Markey, Van Hollen, Leahy

Executive Session (Wheeler Nomination)

Senator Markey: (1:42 p.m.)

  • Spoke on the nomination of Andrew Wheeler to be Deputy Administrator of the E.P.A.
    • "Mr. President, Scott Pruitt is the administrator of the Environmental Protection Agency. He is charged with running the agency and ensuring its mission. There are serious questions about Mr. Pruitt's leadership, but we'll get to that later. Today the Senate is preparing to vote on the nominee to be the second-highest ranking official at the Environmental Protection Agency, Andrew Wheeler. And as the number two at the Environmental Protection Agency, Andrew Wheeler deserves the kind of scrutiny that reflects a position one step away from being the administrator. Andrew Wheeler has spent years protecting the coal industry."


Senator Van Hollen: (2:04 p.m.)

  • Spoke on the nomination of Andrew Wheeler to be Deputy Administrator of the E.P.A.
    • "In Scott Pruitt who doesn't recognize the vital and unique role the E.P.A. plays in protecting the Chesapeake Bay. And we know that because if you look at the budget that Scott Pruitt and President Trump submitted to the Congress, they zeroed out fun zeroed out funding, a big goose egg for the federal E.P.A. Chesapeake Bay Program. That's would they did in year one. Then when Senator Cardin and I and others said this is a real important effort. It's had bipartisan support in the congress. It has bipartisan support among the governors of all the Chesapeake bay state."

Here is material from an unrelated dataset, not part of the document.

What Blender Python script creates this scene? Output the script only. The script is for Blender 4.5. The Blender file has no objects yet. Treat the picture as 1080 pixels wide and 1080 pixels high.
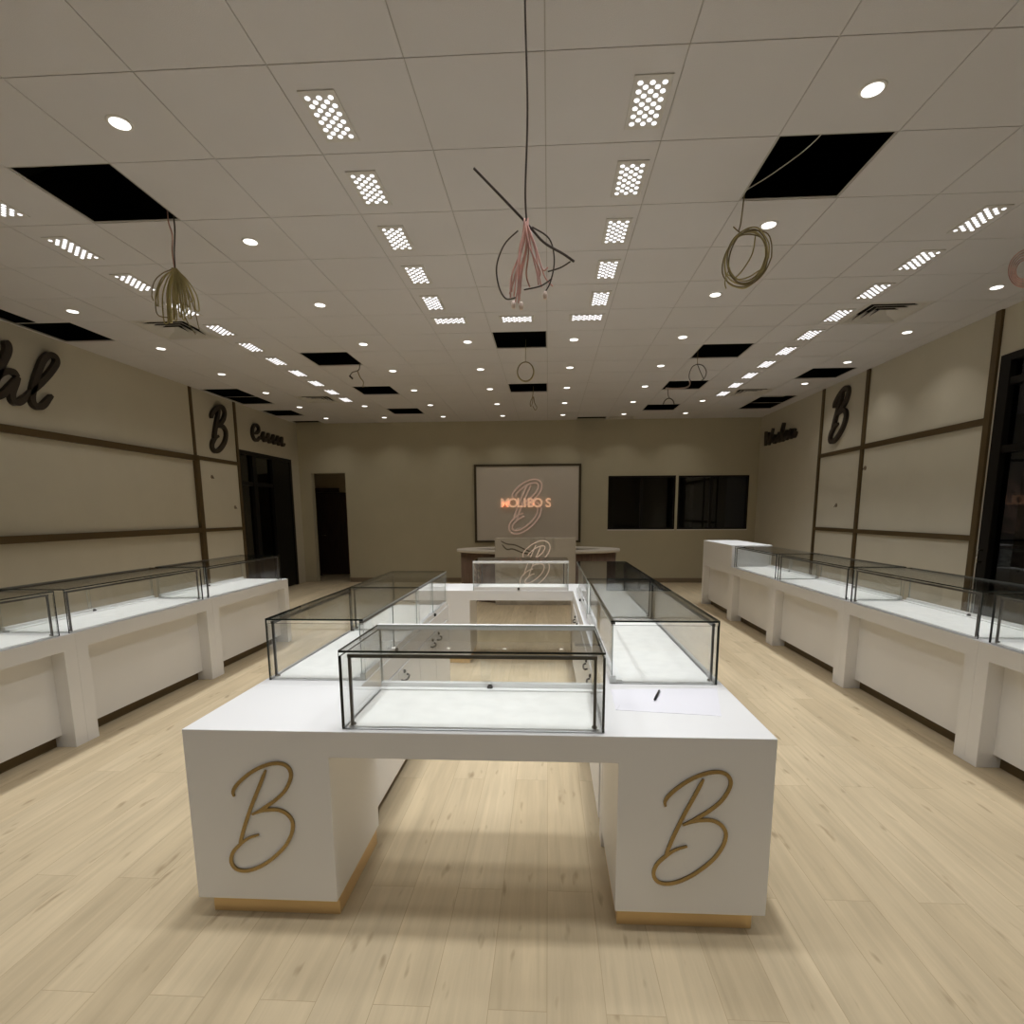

Senator Leahy: (2:19 p.m.)

  • Spoke on gun control.
    • "A democratically controlled legislature, a Republican governor, and a rural state with a strong gun-owning tradition and very few gun laws, worked together to debate and forge and enact meaningful commonsense gun laws. Yesterday Governor Scott, a Republican, signed into law three bills that expand background checks, raise the age to purchase guns to 21, create extreme risk protection orders, and ban bump stocks and high-capacity magazines. Vermont did that. Other states were also acting. It makes me wonder why congress can't do its job and follow the example. In Vermont, this was a debate about what the people of the state could do to keep their communities, schools, and citizens safe."